Adam Gopnik’s excellent review in The New Yorker gets it just right:

“By making the Gospel story more occult, one also drains it of its cosmic significance; making it more mysterious makes it less mystical. (If Dan Brown or the authors of “Holy Blood, Holy Grail” are right—and they aren’t—then Jesus is reduced from the Cosmic Overlord to the founder of a minor line of Merovingian despots.) “The Gospel of Judas” turns Christianity into a mystery cult—Jesus at one point describes to Judas the highly bureaucratic organization of the immortal realm, enumerating hundreds of luminaries—but robs it of its ethical content. Jesus’ message in the new Gospel is entirely supernatural. You don’t have to love thy neighbor; just seek your star. The Gospel of Judas is, in this way, the dead opposite of the now much talked of Gospel of Jefferson, the edition prepared by the third President, in which all the miracles and magic stuff are deleted, and what is left is the ethical teaching.”

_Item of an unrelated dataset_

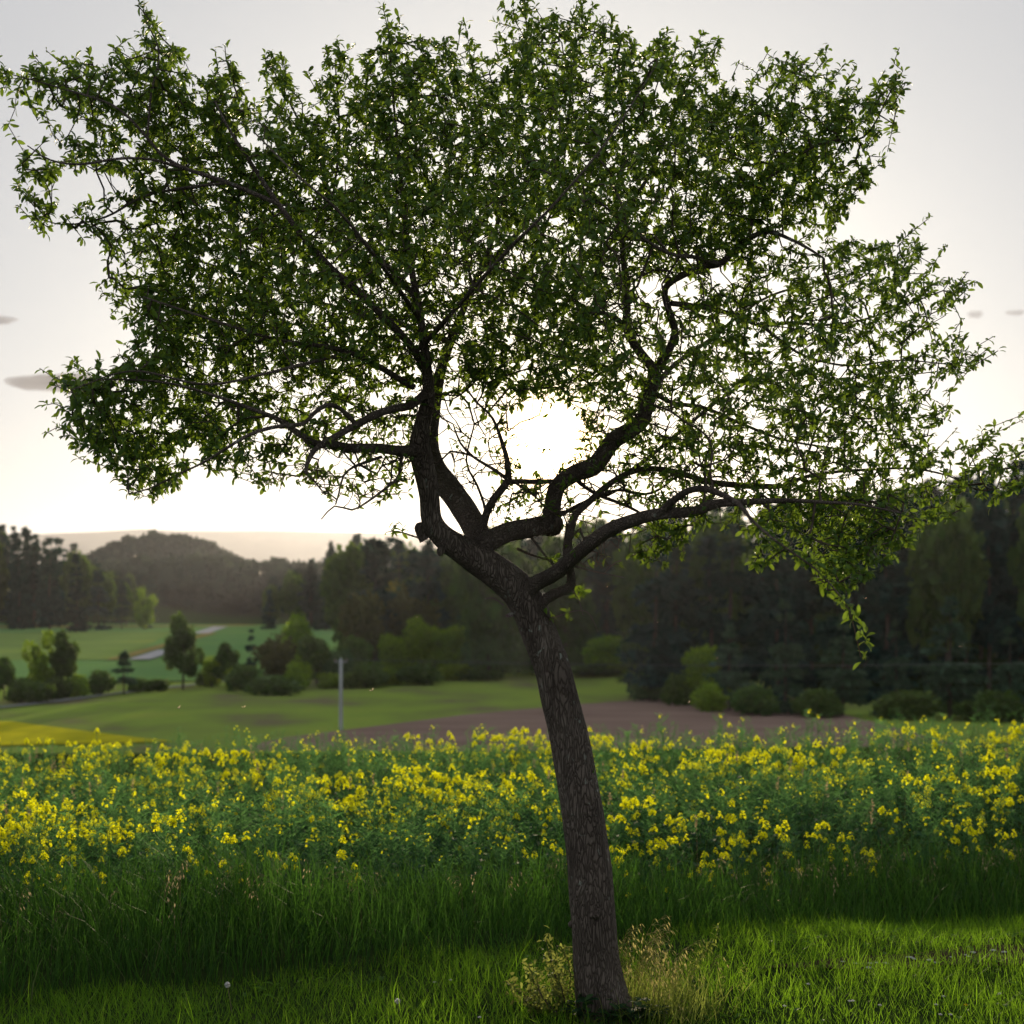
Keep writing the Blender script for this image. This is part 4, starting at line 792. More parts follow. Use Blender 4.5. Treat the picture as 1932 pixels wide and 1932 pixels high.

E. J. Dionne is on to something similar in his column:

Judging by the Gospel of Judas, the “knowledge” claim of the book’s author or authors is to a rather bizarre cosmology. The detailed description of a divine realm of assorted angels and an emphasis on the stars — “Stop struggling with me,” the Jesus of the story says. “Each of you has his own star.” — reads like a rejected screenplay for a Spielberg movie.